3 reasons why the Caps beat the Sabres

You may think this was an ugly four-game road trip for the Caps, but with a 3-2 win in Buffalo on Monday, Washington managed to earn five out of a possible eight points.

Here is why the Caps beat the Sabres and managed to save the road swing.

A missed high-stick (maybe) from Ovechkin

Ovechkin scored the first goal of the game in the second period as he deflected a high-shot from Christian Djoos down past goalie Chad Johnson. But did the deflection come on a high stick? The play was reviewed and the goal was ultimately upheld. According to the NHL, it was determined that "video review supported the Referee's call on the ice that Alex Ovechkin's stick was at or below the height of the crossbar when he tipped the puck into the Buffalo net."

NBC Sports Washington analyst Alan May broke the play down during the second intermission and made his case for why the NHL actually got the call wrong.

Was that a high stick? I don't know. As compelling an argument as May made, it still looks inconclusive which means the review made the right call. What surprises me is that the referee did not disallow the goal on the initial call.

Whether the review is truly inconclusive or flat out wrong, Washington was fortunate to walk away from this sequence with the goal.


A centimeter of ice

Hockey is a game of inches and it took less than an inch to put Washington up 2-0. When an Evgeny Kuznetsov shot hit off the boards and bounced back to the front of the net, it sparked a scrum next to goalie Chad Johnson. Eventually, John Carlson was able to get a swipe on the puck sending it trickling to the goal line, but Kyle Okposo was there waiting and appeared to kick it out to safety just before it crossed. A review triggered by the Situation Room, however, revealed that the puck had just barely managed to cross the goal line before Okposo got to it.

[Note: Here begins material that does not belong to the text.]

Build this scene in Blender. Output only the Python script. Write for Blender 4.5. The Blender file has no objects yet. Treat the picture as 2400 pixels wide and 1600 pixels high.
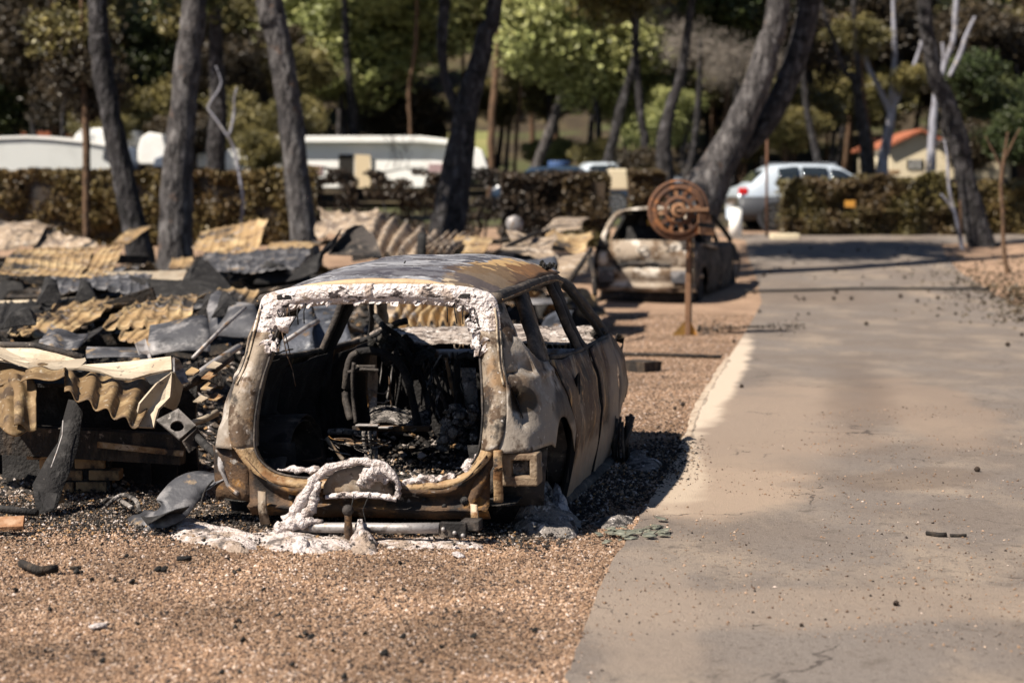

Here's the view the NHL released after the review:

Philipp Grubauer's third period

After dominating the first 40 minutes of the game and taking a 2-0 lead, Buffalo predictably made a late push in the third period with two goals to pull within one. Washington outshot the Sabres in the first and second periods, but Buffalo reversed that trend in a big way in the third as they outshot the Caps 17-6. Grubauer turned aside 15 of those shots and was impressive after barely being tested in the first two periods.